* BEGIN *

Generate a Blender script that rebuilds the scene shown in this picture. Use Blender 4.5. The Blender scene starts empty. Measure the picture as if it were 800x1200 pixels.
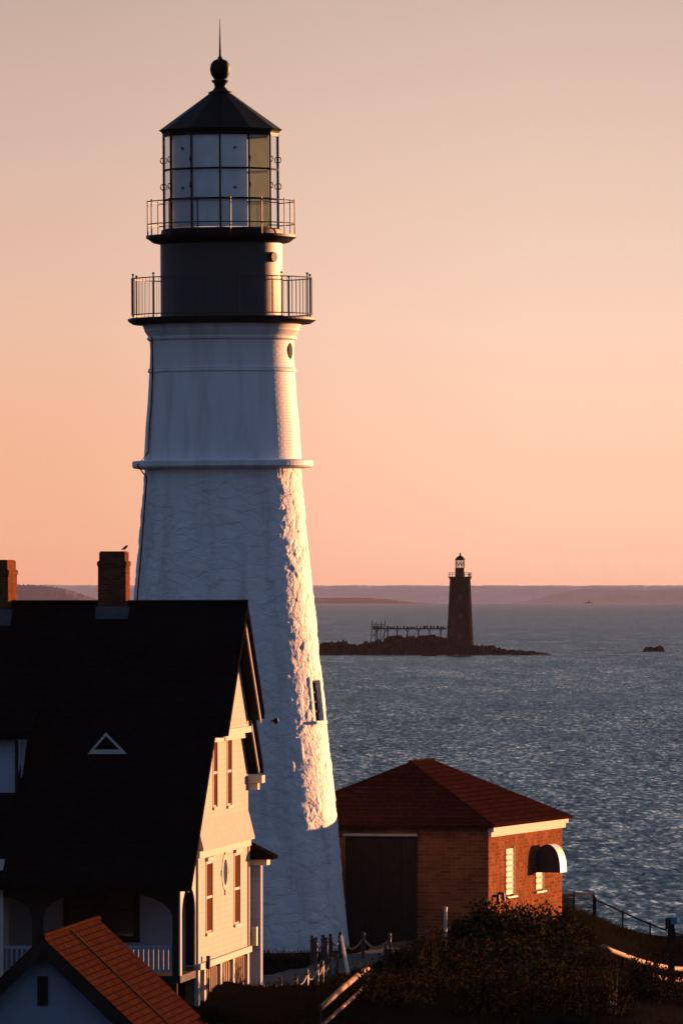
import bpy, bmesh, math, random
from mathutils import Vector, Matrix, noise
random.seed(7)
sc = bpy.context.scene
COL = sc.collection
F = 10467.0      # focal length in photo pixels (800x1200 frame)
H = 14.7         # eye height above the sea
EYE = 695.0      # photo row of eye level
R = math.radians
SUN_AZ, SUN_EL = R(44.0), R(2.4)

def P(px, py, Y):
    return Vector(((px-400)*Y/F, Y, H+(EYE-py)*Y/F))
def YG(py, g):                       # distance at which height g shows on row py
    return (H-g)*F/(py-EYE)

# ------------------------------------------------------------------ materials
MATS = {}
class NT:
    def __init__(s, name):
        s.m = bpy.data.materials.new(name); s.m.use_nodes = True
        s.t = s.m.node_tree; s.t.nodes.clear()
        s.out = s.n('ShaderNodeOutputMaterial')
    def n(s, typ, **kw):
        nd = s.t.nodes.new(typ)
        for k, v in kw.items():
            if k == 'inp':
                for a, b in v.items():
                    if hasattr(b, 'is_output') or isinstance(b, bpy.types.NodeSocket): s.t.links.new(b, nd.inputs[a])
                    else: nd.inputs[a].default_value = b
            else: setattr(nd, k, v)
        return nd
    def link(s, a, b): s.t.links.new(a, b)
    def math(s, op, a, b=0.0, c=None):
        d = {0: a, 1: b}
        if c is not None: d[2] = c
        return s.n('ShaderNodeMath', operation=op, inp=d).outputs[0]
    def coords(s): return s.n('ShaderNodeTexCoord').outputs['Object']
    def sep(s, v): return s.n('ShaderNodeSeparateXYZ', inp={0: v}).outputs
    def comb(s, x, y, z): return s.n('ShaderNodeCombineXYZ', inp={0: x, 1: y, 2: z}).outputs[0]
    def noise(s, vec, scale, detail=4, rough=.55):
        return s.n('ShaderNodeTexNoise', inp={'Vector': vec, 'Scale': scale, 'Detail': detail, 'Roughness': rough}).outputs
    def ramp(s, fac, stops, interp='LINEAR'):
        r = s.n('ShaderNodeValToRGB'); cr = r.color_ramp; cr.interpolation = interp
        while len(cr.elements) < len(stops): cr.elements.new(.5)
        for e, (p, c) in zip(cr.elements, stops):
            e.position = p; e.color = (c[0], c[1], c[2], 1) if hasattr(c, '__len__') else (c, c, c, 1)
        s.link(fac, r.inputs[0]); return r.outputs[0]
    def mix(s, fac, a, b, mode='MIX'):
        m = s.n('ShaderNodeMix', data_type='RGBA', blend_type=mode)
        for sk, v in ((m.inputs[0], fac), (m.inputs[6], a), (m.inputs[7], b)):
            if isinstance(v, bpy.types.NodeSocket): s.link(v, sk)
            else: sk.default_value = v if not hasattr(v, '__len__') or len(v) == 4 else (*v, 1)
        return m.outputs[2]
    def bump(s, h, dist=.02, strength=1.0, normal=None):
        b = s.n('ShaderNodeBump', inp={'Height': h, 'Distance': dist, 'Strength': strength})
        if normal is not None: s.link(normal, b.inputs['Normal'])
        return b.outputs[0]
    def bsdf(s, color, rough=.7, normal=None, spec=.4, metal=0.0):
        b = s.n('ShaderNodeBsdfPrincipled')
        for k, v in (('Base Color', color), ('Roughness', rough), ('Specular IOR Level', spec), ('Metallic', metal)):
            if isinstance(v, bpy.types.NodeSocket): s.link(v, b.inputs[k])
            else: b.inputs[k].default_value = (*v, 1) if hasattr(v, '__len__') else v
        if normal is not None: s.link(normal, b.inputs['Normal'])
        s.link(b.outputs[0], s.out.inputs[0]); return b

def plain(name, c, rough=.6, var=.25, scale=6, spec=.4, metal=0.0, bump=.004):
    t = NT(name); v = t.coords(); nz = t.noise(v, scale)
    c0 = tuple(x*(1-var) for x in c); c1 = tuple(min(1, x*(1+var)) for x in c)
    col = t.ramp(nz[0], [(.3, c0), (.7, c1)])
    n = t.bump(t.noise(v, scale*6)[0], bump) if bump else None
    t.bsdf(col, rough, n, spec, metal); MATS[name] = t.m; return t.m

def brick_mat(name, c1, c2, mortar, bw=.2, rh=.067, bump=.008, rough=.85, msize=.008):
    t = NT(name); o = t.sep(t.coords())
    v = t.comb(t.math('ADD', o[0], o[1]), o[2], 0.0)
    b = t.n('ShaderNodeTexBrick', inp={'Vector': v, 'Color1': (*c1, 1), 'Color2': (*c2, 1), 'Mortar': (*mortar, 1), 'Scale': 1.0,
            'Mortar Size': msize, 'Brick Width': bw, 'Row Height': rh, 'Bias': 0.0})
    nz = t.noise(t.coords(), 1.4, 5)
    col = t.mix(t.ramp(nz[0], [(.35, 0), (.7, .55)]), b.outputs[0], tuple(x*.55 for x in c1))
    h = t.math('ADD', t.math('MULTIPLY', b.outputs[1], -1.0), t.math('MULTIPLY', t.noise(t.coords(), 25)[0], .6))
    t.bsdf(col, rough, t.bump(h, bump), 0.0); MATS[name] = t.m; return t.m

def shingle_mat(name, c1, c2, row=.16, width=.3, rough=.85, zscale=1.0, axis='x+y'):
    t = NT(name); o = t.sep(t.coords())
    u = t.math('ADD', o[0], o[1]) if axis == 'x+y' else (o[0] if axis == 'x' else o[1])
    v = t.comb(u, t.math('MULTIPLY', o[2], zscale), 0.0)
    b = t.n('ShaderNodeTexBrick', inp={'Vector': v, 'Color1': (*c1, 1), 'Color2': (*c2, 1), 'Mortar': (*[x*.45 for x in c1], 1), 'Scale': 1.0,
            'Mortar Size': .012, 'Brick Width': width, 'Row Height': row, 'Bias': 0.0})
    nz = t.noise(t.coords(), .9, 6)
    col = t.mix(t.ramp(nz[0], [(.3, .0), (.75, .6)]), b.outputs[0], tuple(x*.6 for x in c2))
    col = t.mix(t.ramp(t.noise(t.coords(), 7, 6, .7)[0], [(.42, 0), (.66, .75)]), col, tuple(x*.35 for x in c1))
    saw = t.math('FRACT', t.math('DIVIDE', t.math('MULTIPLY', o[2], zscale), row))
    h = t.math('ADD', t.math('MULTIPLY', saw, -1.0), t.math('MULTIPLY', t.noise(t.coords(), 18)[0], .5))
    t.bsdf(col, rough, t.bump(h, .02), 0.0); MATS[name] = t.m; return t.m

def clapboard(name, c, row=.13):
    t = NT(name); o = t.sep(t.coords())
    saw = t.math('FRACT', t.math('DIVIDE', o[2], row))
    nz = t.noise(t.coords(), 2.0, 5)
    col = t.ramp(nz[0], [(.3, tuple(x*.86 for x in c)), (.7, c)])
    h = t.math('ADD', t.math('MULTIPLY', saw, -1.0), t.math('MULTIPLY', t.noise(t.coords(), 12)[0], .25))
    t.bsdf(col, .75, t.bump(h, .03), .04); MATS[name] = t.m; return t.m

def whitewash(name, rough_stone):
    t = NT(name); v = t.coords(); o = t.sep(v)
    stain = t.noise(t.n('ShaderNodeMapping', inp={'Vector': v, 'Scale': (2.2, 2.2, .35)}).outputs[0], 1.0, 6)[0]
    col = t.ramp(stain, [(.28, (.56, .55, .55)), (.5, (.74, .74, .74)), (.8, (.8, .8, .8))])
    grime = t.noise(v, 3.5, 8, .65)[0]
    col = t.mix(t.ramp(grime, [(.62, 0), (.78, .35)]), col, (.42, .40, .38))
    if rough_stone:
        n1 = t.noise(v, 6, 6, .65)[0]
        n = t.bump(n1, .020)
        n = t.bump(t.noise(v, 22, 4)[0], .016, 1.0, n)
        wob = t.n('ShaderNodeVectorMath', operation='MULTIPLY_ADD', inp={0: t.noise(v, 2.2, 4)[1], 1: (.5, .5, .5), 2: v}).outputs[0]
        sv_ = t.n('ShaderNodeMapping', inp={'Vector': wob, 'Scale': (1.35, 1.35, 3.1)}).outputs[0]
        ed = t.n('ShaderNodeTexVoronoi', feature='DISTANCE_TO_EDGE', inp={'Vector': sv_, 'Scale': 1.0}).outputs['Distance']
        brk = t.ramp(t.noise(v, 1.6, 4)[0], [(.45, 0), (.72, .30)])
        jl = t.math('MULTIPLY', t.ramp(ed, [(.0, 1), (.055, 0)]), brk)
        col = t.mix(jl, col, (.38, .38, .40))
        n = t.bump(t.ramp(ed, [(0, 0), (.10, 1)]), .009, 1.0, n)
    else:
        ang = t.math('ARCTAN2', o[0], t.math('MULTIPLY', o[1], -1.0))
        bv = t.comb(t.math('MULTIPLY', ang, 2.05), o[2], 0.0)
        b = t.n('ShaderNodeTexBrick', inp={'Vector': bv, 'Scale': 1.0, 'Mortar Size': .008, 'Mortar Smooth': .6, 'Brick Width': .24, 'Row Height': .085})
        h = t.math('ADD', t.math('MULTIPLY', b.outputs[1], -.8), t.noise(v, 9, 5)[0])
        n = t.bump(h, .0045)
    t.bsdf(col, .62, n, .3); MATS[name] = t.m; return t.m

def glass(name, tint=(.93, .95, .95), refl=.10):
    t = NT(name)
    tr = t.n('ShaderNodeBsdfTransparent', inp={'Color': (*tint, 1)})
    gl = t.n('ShaderNodeBsdfGlossy', inp={'Color': (.9, .92, .95, 1), 'Roughness': .03})
    lw = t.n('ShaderNodeLayerWeight', inp={'Blend': .35})
    fac = t.math('ADD', t.math('MULTIPLY', lw.outputs['Fresnel'], .8), refl*.5)
    mx = t.n('ShaderNodeMixShader', inp={0: fac, 1: tr.outputs[0], 2: gl.outputs[0]})
    t.link(mx.outputs[0], t.out.inputs[0]); MATS[name] = t.m; return t.m

def translucent(name, c, tr=.45):
    t = NT(name)
    nz = t.noise(t.coords(), 3, 4)[0]
    col = t.ramp(nz, [(.3, tuple(x*.85 for x in c)), (.7, c)])
    d = t.n('ShaderNodeBsdfDiffuse', inp={'Color': col}); s = t.n('ShaderNodeBsdfTranslucent', inp={'Color': col})
    mx = t.n('ShaderNodeMixShader', inp={0: tr, 1: d.outputs[0], 2: s.outputs[0]})
    t.link(mx.outputs[0], t.out.inputs[0]); MATS[name] = t.m; return t.m

def leaf(name, cols, tr=.35):
    t = NT(name); g = t.n('ShaderNodeNewGeometry')
    k = len(cols)
    col = t.ramp(g.outputs['Random Per Island'], [(i/k, c) for i, c in enumerate(cols)], 'CONSTANT')
    d = t.n('ShaderNodeBsdfPrincipled', inp={'Base Color': col, 'Roughness': .9, 'Specular IOR Level': 0.0})
    s = t.n('ShaderNodeBsdfTranslucent', inp={'Color': col})
    mx = t.n('ShaderNodeMixShader', inp={0: tr, 1: d.outputs[0], 2: s.outputs[0]})
    t.link(mx.outputs[0], t.out.inputs[0]); MATS[name] = t.m; return t.m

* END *

WHAT IS REQUIRED >> Emit the lines of the material exactly, from its first line to the line containing "return (H-g)*F/(py-EYE)", inclusive; leave every picture out.

RESPONSE TO THE TASK >>
Generate a Blender script that rebuilds the scene shown in this picture. Use Blender 4.5. The Blender scene starts empty. Measure the picture as if it were 800x1200 pixels.
import bpy, bmesh, math, random
from mathutils import Vector, Matrix, noise
random.seed(7)
sc = bpy.context.scene
COL = sc.collection
F = 10467.0      # focal length in photo pixels (800x1200 frame)
H = 14.7         # eye height above the sea
EYE = 695.0      # photo row of eye level
R = math.radians
SUN_AZ, SUN_EL = R(44.0), R(2.4)

def P(px, py, Y):
    return Vector(((px-400)*Y/F, Y, H+(EYE-py)*Y/F))
def YG(py, g):                       # distance at which height g shows on row py
    return (H-g)*F/(py-EYE)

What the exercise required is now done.